Samantha: Sleeping with her boss. He takes her to Rio...on his plane and his terms.

See the conflict taking form?

The brilliant writers of the show took what the characters want most and flipped those goals on their head. Then they set some of the characters directly against one another and watched the blow up.

All Charlotte wants is a baby and in the breakfast scene I'm talking about, Miranda shows contempt for having morning sickness and a growing belly. Can you see the resentment building between them? How good would the show have been if Charlotte got pregnant with Trey on their first try? How about if she had the perfect marriage she'd always dreamed of? I'm guessing you wouldn't relate. Most people have to give baby-making a go for awhile. And there is no such thing as the "perfect" marriage.




Samantha's the easy one. She needs control in the form of the ability to walk out the door on her partner at any given moment. Even if she's giving it up in the bedroom she has to be the one to say when, where, how much...wait...no, that's Julia Robert's in Pretty Woman, isn't' it? Well, I suppose the control issues are the same. And yet, in the scene, her boss is the one in control. They take his jet to Rio and she's whisked away to his world...only when she starts to feel like a side character does she run home to her friends.



Oh, Carrie. The writers completely screwed her over time and time again. In this scene, Aiden couldn't have made a bolder move in buying her apartment so she wouldn't have to move. I think a normal gal would've been appreciative of the gesture. Not Carrie. She's Miss Independent. Miss Do For Herself. Leaving the conflict at this level would've carried the show...but then the writers up the ante by tossing in an engagement ring into the mix. BUT WAIT! Not just any ring--a hideous pear shaped diamond on a gold band. Oh, the irony of it all. No designer ring for the designer gal.



The minor conflicts (the ring gets replaced for a gorgeous one, Charlotte apologizes to Miranda for her feelings, Trey comes around with InVitro for the time being, Samantha comes home and moves on, etc, etc) get resolved by the end of the show, but the core conflicts remain throughout the series. Most SATC watchers would tune in next week to see the new minor conflicts form and swirl inside the larger ones...and people like me will watch the movies no matter how far-fetched (hello Abu-Dhabi *see below) just to see how the major conflicts will be resolved.

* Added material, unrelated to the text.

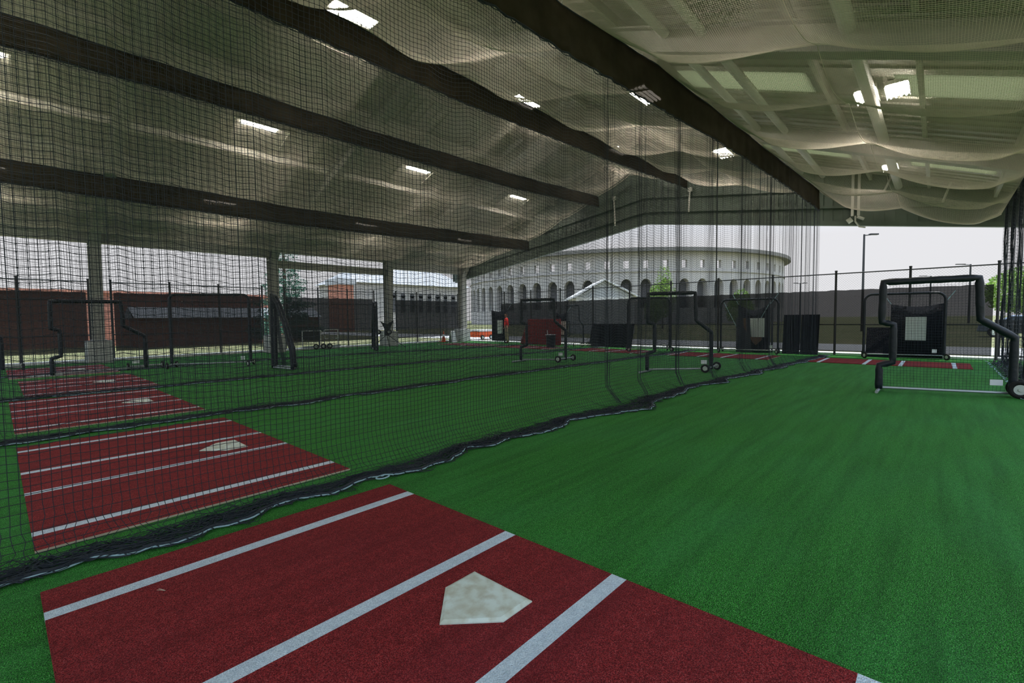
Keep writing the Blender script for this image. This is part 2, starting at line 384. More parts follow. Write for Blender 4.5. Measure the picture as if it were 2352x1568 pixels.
ft_ = ['far end of the near lane', 'far end of the second lane', 'far end of the third lane', 'far end of the fourth lane', 'far end of the leftmost lane']
for (a, b, y), tx in zip(far, ft_): batting_mat(a, b, y, 'red turf mat with white lines at the '+tx)
def home_plate(x, y, label):
    a = .2159; t = thing('home_plate', label, 'home plate', (x, y, .016), group='home plates')
    P = [(0, a), (0, -a), (-a, -a), (-2*a, 0), (-a, a)]; s = .90; cx = -.19
    top = [((p-cx)*s+cx, q*s) for p, q in P]
    V = [(p, q, 0) for p, q in P]+[(p, q, .006) for p, q in P]+[(p, q, .015) for p, q in top]
    F = [tuple(range(5))[::-1], (10, 11, 12, 13, 14)]+[(i, (i+1) % 5, 5+(i+1) % 5, 5+i) for i in range(5)]+[(5+i, 5+(i+1) % 5, 10+(i+1) % 5, 10+i) for i in range(5)]
    MB().add(V, F).build('rubber_slab', M['plate'], t)
home_plate(1.803, 1.733, 'scuffed off-white home plate on the nearest red mat')
home_plate(1.932, 6.155, 'off-white home plate on the second mat, behind the nearest net')
home_plate(1.93, 10.96, 'off-white home plate on the third mat from the camera')
home_plate(2.0, 15.35, 'off-white home plate on the fourth mat from the camera')
home_plate(1.9, 20.05, 'off-white home plate on the farthest near-end mat')

# ------------------------------------------------------------------ divider nets
def interp(xs, ys): return lambda x: np.interp(x, xs, ys)
def divider(idx, Yf, ztop, zbot, x0, x1, label, mesh=.048, r=.0021, flare=.38, bump=0., folds=(), sub=.1, knots=False, seed=1, piles=True):
    t = thing('divider_net', label, 'net', (x0, float(Yf(x0)), 0), group='black divider nets between the lanes')
    inv = np.array([x0, float(Yf(x0)), 0.]); rsf = np.random.default_rng(seed+500)
    xsample = np.arange(x0, x1+1e-6, sub)
    fold = lambda X: (.035+.0*X)*smooth_noise(X, seed, 2.3)+.022*smooth_noise(X, seed+50, .9)*np.clip((X-4)/8, .2, 1)+np.clip((X-10)/8, 0, 1)*.045*smooth_noise(X, seed+9, .42)
    fl = lambda X: flare*(1+.2*smooth_noise(X, seed+3, 2.3)+.06*smooth_noise(X, seed+33, .8))+bump*np.exp(-((X-7.2)/1.1)**2)
    wave = lambda X, z: ((.034+.026*np.clip((X-3)/4, 0, 1))*smooth_noise(X, seed+7, .75, 2)+.05*smooth_noise(X, seed+8, 4.2, 2))*np.clip((5.4-z)/1.2, .15, 1)
    h0 = .34
    def P(X, s):      # s: signed height along the net; below h0 it bends onto the turf
        zt = zbot(X)+.02; z = np.minimum(s, zt)
        q = np.clip((h0-s)/(h0+.36), 0, 1)
        zz = np.where(s > h0, z+wave(X, z)*np.clip((s-h0)/.6, 0, 1), h0*(1-np.clip(q*1.55, 0, 1))**2)
        out = fl(X)*(np.clip(q, 0, 1)**1.25)
        rip = .014+.02*np.abs(smooth_noise(X*1.0+s*3, seed+5, .33))*np.clip(q*2-.4, 0, 1)
        y = Yf(X)+fold(X)*np.clip(s/1.5, .25, 1)-out
        zz = np.where(zz < rip+.001, rip, zz)
        xd = .04*np.clip(q*2, 0, 1)*smooth_noise(X*1.3+s*2.2, seed+6, .5)
        return np.stack([X+xd, y, zz], -1)-inv
    ztmax = float(max(zbot(xsample)))
    # vertical cords
    U = np.arange(x0, x1, mesh)[:, None]
    svals = np.concatenate([np.linspace(-.36, h0, 13), np.arange(h0+.12, ztmax+.05, .16)])[None, :]
    sv = np.minimum(svals, zbot(U)+.01)
    parts = [strands(P(U+0*sv, sv), r, (0, 1, 0))]
    # horizontal cords
    hs = np.arange(-.36, ztmax, mesh)[:, None]
    hs2 = hs+0*xsample[None, :]
    ok = hs[:, 0] <= float(min(zbot(xsample)))
    parts.append(strands(P(xsample[None, :]+0*hs2[ok], hs2[ok]), r, (0, 1, 0)))
    for h in hs[~ok][:, 0]:
        m = xsample[zbot(xsample) > h]
        if len(m) > 3: parts.append(strands(P(m[None, :], h+0*m[None, :]), r, (0, 1, 0)))
    if knots:
        kx, kz = np.meshgrid(np.arange(x0, min(x1, 9.5), mesh), hs[:, 0]); kx = kx.ravel(); kz = kz.ravel()
        m = kz < zbot(kx); kx = kx[m]; kz = kz[m]
        c = P(kx, kz); R = r*2.1
        off = np.array([(1, 0, 0), (-1, 0, 0), (0, 1, 0), (0, -1, 0), (0, 0, 1), (0, 0, -1)])*R
        V = (c[:, None, :]+off[None]).reshape(-1, 3)
        tri = np.array([(0, 2, 4, 4), (2, 1, 4, 4), (1, 3, 4, 4), (3, 0, 4, 4), (2, 0, 5, 5), (1, 2, 5, 5), (3, 1, 5, 5), (0, 3, 5, 5)])
        kn = [(V, (np.arange(len(c))[:, None, None]*6+tri[None]).reshape(-1, 4)[:, :3])]
        link_mesh('knots', kn[0][0], kn[0][1], M['black'], t)['kind'] = 'stuff'
    V, F = join(parts)
    link_mesh('netting', V, F, M['black'], t)
    if folds:      # places where the net is drawn together into dark upright folds
        fo = []
        for xf in folds:
            zz = np.linspace(.05, float(zbot(xf)), 22)
            for k in range(12):
                d = .10*rsf.normal()
                fo.append((P(xf+d*(.55+.45*np.cos(zz*.6+k))+0*zz, zz)+np.array([0, .03*rsf.normal(), 0])))
        fo = [q for q in fo if q is not None]
        V, F = strands(np.array(fo), r*1.15, (0, 1, 0)); link_mesh('drawn_fold', V, F, M['black'], t)['kind'] = 'stuff'
    # gathered hem: loose cords piled on the turf
    n = 30; XX = np.arange(x0, x1, .055)[None, :]; rs = np.random.default_rng(seed+70)
    base = rs.uniform(.5, 1.1, (n, 1)); hump = .5+.5*smooth_noise(XX, seed+71, 3.1)
    yy = Yf(XX)-fl(XX)*(base)+.05*smooth_noise(XX+base*7, seed+72, .35); yy = yy+.035*np.sin(XX*(9+base*14)+base*40)
    zz = .012+np.abs(.05*smooth_noise(XX+base*11, seed+73, .4))*(0.5+hump)*(1.25-base)
    Ph = np.stack([XX+0*yy+.03*np.sin(XX*21+base*50), yy, zz], -1)-inv
    V1 = strands(Ph, r*1.25, (0, 0, 1))
    # short cross cords in the pile
    m2 = int((x1-x0)*34); cx = rs.uniform(x0, x1, (m2, 1)); tt = np.linspace(0, 1, 5)[None, :]
    ang = rs.normal(0, .7, (m2, 1)); L = rs.uniform(.08, .24, (m2, 1)); st = rs.uniform(.5, .9, (m2, 1))
    px = cx+L*tt*np.sin(ang)+.02*np.sin(tt*9+cx*30); py = Yf(cx)-fl(cx)*st-L*tt*np.cos(ang)*.5; pz = .01+.05*np.abs(np.sin(tt*3+cx*17))*(1.1-st)
    V2 = strands(np.stack([px, py, pz], -1)-inv, r*1.2, (0, 0, 1))
    V, F = join([V1, V2]); link_mesh('gathered_hem', V, F, M['black'], t)['kind'] = 'stuff'
    # thick black roll of doubled cord with the rope laced to it
    XR = np.arange(x0, x1, .04); wig = .018*smooth_noise(XR, seed+80, .9)+.007*smooth_noise(XR, seed+81, .35)
    yr = Yf(XR)-fl(XR)*1.08+wig
    Pr = np.stack([XR, yr, .014+0*XR+.008*np.abs(smooth_noise(XR, seed+82, .4))], -1)-inv
    V, F = strands(Pr[None]+np.array([0, .03, 0]), .014, (0, 0, 1), 6); link_mesh('hem_cord', V, F, M['black'], t)
    V, F = strands(Pr[None], .0065, (0, 0, 1), 6); link_mesh('lead_rope', V, F, M['rope'], t)['label'] = 'pale blue weighted rope along the hem'
    # lashings that cross the rope
    lash = []
    for x in np.arange(x0, x1, .16):
        i = int((x-x0)/.04)
        if i < len(Pr)-2:
            p = Pr[i]; lash.append([p+np.array([-.02, .03, .0]), p+np.array([-.008, 0, .011]), p+np.array([.008, 0, .011]), p+np.array([.02, -.02, .0])])
    V, F = strands(np.array(lash), .005, (0, .3, 1), 4); link_mesh('lashing', V, F, M['black'], t)['kind'] = 'stuff'
    # canvas band at the top
    nz = 7; XB = np.arange(x0, x1+.01, .12); tb = np.linspace(0, 1, nz)
    bz = zbot(XB)[:, None]*(1-tb)+ztop(XB)[:, None]*tb
    bz = bz-(.03*np.abs(np.sin(PI*(XB-x0)/2.05)))[:, None]*(.4+.6*tb)
    by = Yf(XB)[:, None]+(.018*smooth_noise(XB, seed+90, .5)+.03*np.clip((XB-15)/5, 0, 1)*smooth_noise(XB, seed+91, .22))[:, None]*(1.2-tb)
    V = np.stack([XB[:, None]+0*bz, by, bz], -1)-inv
    i = np.arange(len(XB)-1)[:, None]*nz+np.arange(nz-1)[None, :]; F = np.stack([i, i+nz, i+nz+1, i+1], -1).reshape(-1, 4)
    b = link_mesh('canvas_band', V.reshape(-1, 3), F, M['band'], t, smooth=True); b['label'] = 'dark brown canvas band along the top'
    sm = b.modifiers.new('thick', 'SOLIDIFY'); sm.thickness = .004
    top = V[:, -1]; bot = V[:, 0]
    V, F = join([strands(top[None], .012, (0, 0, 1), 5), strands(bot[None], .014, (0, 0, 1), 5)])
    link_mesh('edge_cable', V, F, M['black'], t)
    c = []
    for x in np.arange(x0, x1, .5):
        k_ = min(int((x-x0)/.12), len(top)-1); p = top[k_]; c.append([p, p+[0, 0, .03], p+[.0, -.01, .07]])
    V, F = strands(np.array(c), .010, (1, 0, 0), 4); link_mesh('hanger_clip', V, F, M['steel'], t)['kind'] = 'stuff'
    # loose lacing hanging under the band
    xl = np.arange(x0, x1, .03); zl = zbot(xl)-.03-.035*np.abs(np.sin(xl*11))*(smooth_noise(xl, seed+95, 1.7) > .1); yl = Yf(xl)-.02+.012*np.sin(xl*22)
    V, F = strands((np.stack([xl, yl, zl], -1)-inv)[None], .007, (0, 1, 0), 4); link_mesh('lacing_cord', V, F, M['black'], t)
    return t
NX0 = -3.2
Y1 = interp([-4, 6, 9, 13, 20], [4.2, 4.2, 4.12, 3.80, 3.30]); Y2 = interp([-4, 8, 20], [8.75, 8.7, 8.1]); Y3 = interp([-4, 8, 20], [13.4, 13.35, 12.6]); Y4 = interp([-4, 8, 20], [19.1, 18.95, 17.1])
def zadj(Yf, Yref, ctrl):   # heights were taken on the plane Yref: keep the sight line when the net bows in
    xs, zs = zip(*ctrl)
    return lambda x: np.interp(x, xs, zs)
T1 = interp([-3, 5.8, 8.8, 12.8, 20.2], [5.95, 6.08, 6.33, 6.18, 5.96]); B1 = interp([-3, 4.2, 8.7, 11.5, 16.6, 20.3], [5.2, 5.35, 5.53, 5.56, 5.43, 5.24])
def sc(Yf, Yr, xs, zs):
    xs = np.array(xs, float); zs = np.array(zs, float); k = np.array([float(Yf(x))/Yr for x in xs])
    return interp(xs*k, (zs-HCAM)*k+HCAM)
T2 = sc(Y2, 8.75, [-3, 4.1, 5.9, 9.9, 13.6, 22.7], [7.3, 7.36, 7.36, 7.52, 7.58, 7.83]); B2 = sc(Y2, 8.75, [-3, 2.9, 5.9, 9.9, 15.2, 22.7], [6.75, 6.75, 6.75, 6.84, 7.05, 7.4])
T3 = sc(Y3, 13.4, [-3, .3, 4.7, 9, 15.7, 22], [7.4, 7.43, 7.44, 7.46, 7.58, 7.84]); B3 = sc(Y3, 13.4, [-3, .3, 3, 9, 15, 22], [6.8, 6.81, 6.85, 6.89, 6.97, 7.28])
T4 = sc(Y4, 18.7, [-3, .3, 4, 12.5, 22.6], [5.9, 5.91, 5.94, 5.98, 6.2]); B4 = sc(Y4, 18.7, [-3, .3, 4, 12.5, 22.6], [5.3, 5.28, 5.24, 5.33, 5.61])
net1 = divider(1, Y1, T1, B1, NX0, 20.2, 'nearest black divider net with wide brown top band, crossing the foreground', knots=True, seed=11, r=.0025, bump=.28, folds=(7.0, 8.15, 9.6, 11.2, 13.0, 15.2))
P_ = [(5.6+.10*(1-k/26)*math.cos(k*.45)-.05, -.46+.07*(1-k/26)*math.sin(k*.45), .03+.001*k) for k in range(24)]
MB().tube(P_, .0065, 6).build('rope_loop', M['rope'], net1)
divider(2, Y2, T2, B2, NX0, 20.3, 'second black divider net from the camera, brown top band ending below the white strut', seed=22, sub=.12, r=.0024, mesh=.05, flare=.34)
divider(3, Y3, T3, B3, NX0, 20.4, 'third black divider net from the camera, behind the second', seed=33, sub=.16, r=.0025, mesh=.055, flare=.34)
divider(4, Y4, T4, B4, NX0, 20.4, 'farthest black divider net, by the rounded screen on the left', seed=44, sub=.2, r=.0027, mesh=.06, flare=.3)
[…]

(For the record, Carrie does rope in Mr. Big and learns to depend on him despite herself, Charlotte reaches her dreams of having the "perfect" family {albeit with a "perfect" nanny}, Miranda keeps her job and her sanity by balancing both work and family and accepting love, and Samantha finds happiness within herself)

So that's my take on conflict using the SATC Model. Take your main characters. Find out what they want most and WHY. Then scramble them up so it seems like they have no chance in hell at achieving their goal. Then when you think you've piled them under enough baggage that they'll never get free, throw another couple pounds on the stack. Isn't that about par for the reality course? Doesn't it sometimes feel like the world couldn't possibly throw another log on your already raging fire?

For my own writing, I have to remember my characters are resilient. I tend to be a little to easy on them. But they'll bounce back, won't they? In order to make paranormal creatures believable and relatable, I have to make their conflicts resemble ones from believable and relatable people...ones like Carrie, Miranda, Charlotte, and Samantha.

When it's all said and done I'm going to miss the show. But where the writers really nailed it is here: I'm going to miss the characters the most. THAT'S how good writing should be.

3 comments:

Deb Markanton said...

Kristin, wow! It's like you reached out and thunked me on the forehead with this post. Thanks. I needed that. *grin*

Anonymous said...

i think you hit the nail on the hed one of my favoret quotes is "happy people are boring" there has to be somthing wrong a fun game to ply is what would the worst thing that could hapen net be and just keep piling on new trubbles and obsticales

c anderson

Kristin Miller said...

Deb--anytime. :) Glad you found something I said helpful.

C--I've heard "happy people are boring" before, but that was from one of my Abnormal Psychology courses in college. LOL Guess you're both right. Without the troubles and obstacles we face Psychologists would be out of business and television shows would be a bust.